Chaucer was deeply influenced by another fourteenth-century poem about a very different sort of
pilgrimage, Dante's La Commedia
(Inferno, Purgatorio, and Paradiso). An intelligent and manageable approach to this vast
poem is provided by an EDSITEment lesson plan, A
Storybook Romance: Dante's Paolo and Francesca, which focuses on theme of courtly love. Available in two
English translations as well as the original Italian on the EDSITEment-reviewed Digital Dante site, Dante's The Comedy (or "Divine Comedy") begins with
lines that suggest it will be a pilgrimage of a rather different sort than the festive trip to Canterbury: “When
I had journeyed half of our life's way, / I found myself within a shadowed forest, / for I had lost the path that
does not stray” (Inferno, Mandelbaum translation, lines 1-3).
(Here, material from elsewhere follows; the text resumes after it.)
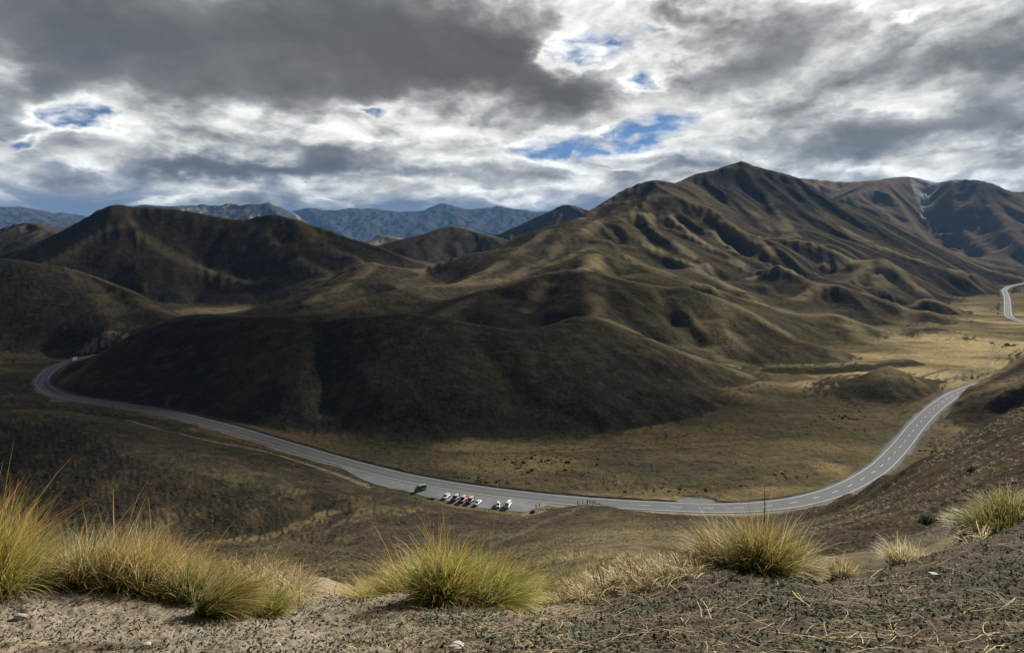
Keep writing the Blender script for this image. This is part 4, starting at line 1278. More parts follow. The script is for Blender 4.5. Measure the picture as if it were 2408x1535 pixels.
cbt = cn.node('ShaderNodeBsdfTransparent')
cmx = cn.node('ShaderNodeMixShader')
cmx.inputs[0].default_value = 0.48
cn.l.new(cbt.outputs[0], cmx.inputs[1])
cn.l.new(cb.outputs[0], cmx.inputs[2])
cn.l.new(cmx.outputs[0], cn.n['Material Output'].inputs['Surface'])


def cloud(tx, ty, tz, rx, ry, rz, seed, alt=3600):
    """a flat-bottomed heap whose shade falls on the land around (tx, ty)"""
    k = (alt - tz) / SUN_DIR.z
    c = Vector((tx, ty, tz)) + SUN_DIR * k
    rnd = random.Random(seed)
    n = 72
    th, ph = np.meshgrid(np.linspace(0, 2 * math.pi, n, endpoint=False), np.linspace(-math.pi / 2, math.pi / 2, 30))
    ux, uy, uz = np.cos(th) * np.cos(ph), np.sin(th) * np.cos(ph), np.sin(ph)
    q = 1 + 0.55 * (fbm(ux * 1.6 + seed, uy * 1.6 + uz, 5, seed) - 0.45) * 1.6
    x, y = c.x + ux * rx * q, c.y + uy * ry * q
    z = c.z + np.where(uz > 0, uz * rz * 2.2, uz * rz * 0.6) * q
    co = np.stack([x, y, z], -1).reshape(-1, 3)
    r, cc_ = th.shape
    faces = [(i * cc_ + j, i * cc_ + (j + 1) % cc_, (i + 1) * cc_ + (j + 1) % cc_, (i + 1) * cc_ + j) for i in range(r - 1) for j in range(cc_)]
    me = bpy.data.meshes.new('cloud')
    me.from_pydata(co.tolist(), [], faces)
    me.polygons.foreach_set('use_smooth', [True] * len(faces))
    me.materials.append(cm)
    o = bpy.data.objects.new('cloud', me)
    col.objects.link(o)
    o['kind'] = 'structure'


SHADE_CLOUDS = [
    # target x, y, z on the land; half sizes; seed
    (-640, 720, 60, 420, 330, 90, 11),
    (-900, 1500, 120, 760, 420, 100, 14),
    (-260, 262, 12, 95, 36, 40, 15),
    (-230, 520, 30, 180, 110, 60, 12),
    (-50, 418, 25, 280, 48, 40, 21),
    (10, 610, 45, 170, 62, 40, 23),
]
for t in SHADE_CLOUDS:
    cloud(*t)


# ================================================================== road, markings, car park
def frame_of(P):
    d = np.gradient(P, axis=0)
    d /= np.linalg.norm(d, axis=1)[:, None]
    return d, np.stack([-d[:, 1], d[:, 0]], 1)


def ribbon(name, P, off0, off1, z, mat, parent=None, keepf=None, thick=0.0):
    """a band along P between two offsets; off may be arrays"""
    d, n = frame_of(P)
    off0, off1 = np.broadcast_to(off0, len(P)), np.broadcast_to(off1, len(P))
    L = P + n * off0[:, None]
    R = P + n * off1[:, None]
    bm = bmesh.new()
    a = [bm.verts.new((*p, z)) for p in L]
    b = [bm.verts.new((*p, z)) for p in R]
    if thick:
        a2 = [bm.verts.new((*p, z - thick)) for p in L]
        b2 = [bm.verts.new((*p, z - thick)) for p in R]
    for i in range(len(P) - 1):
        if keepf is not None and not keepf(i):
            continue
        bm.faces.new((a[i], b[i], b[i + 1], a[i + 1]))
        if thick:
            bm.faces.new((a2[i], a[i], a[i + 1], a2[i + 1]))
            bm.faces.new((b[i], b2[i], b2[i + 1], b[i + 1]))
    for v in [v for v in bm.verts if not v.link_faces]:
        bm.verts.remove(v)
    bmesh.ops.recalc_face_normals(bm, faces=bm.faces)
    me = bpy.data.meshes.new(name)
    bm.to_mesh(me)
    bm.free()
    if me.polygons and sum(p.normal.z for p in me.polygons) < 0:
        me.flip_normals()
    me.materials.append(mat)
    o = bpy.data.objects.new(name, me)
    col.objects.link(o)
    if parent:
        o.parent = parent
    return o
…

As with Chaucer's verse, you can best
appreciate the beauty of Dante's poetry by listening to it read aloud: available via a link on the
EDSITEment-reviewed Academy of American Poets are clips of the poet
Robert Pinsky reading from the poem in
Italian as well as from his own highly praised translation.
Dante portrays himself as a pilgrim who will be led by various guides on a vivid journey through Hell and
Purgatory towards a final beatific vision of God. Although the plan is grand, the inviting intimacy of the first
three lines of The Comedy suggests
another reason why Dante, like Chaucer, has survived. For all their differences, both of these poets have the
mysterious knack for combining passages of intense lyrical genius with distinctive narrative voices that remain
accessible and fresh, speaking to us, it sometimes seems, as if they were our contemporaries still.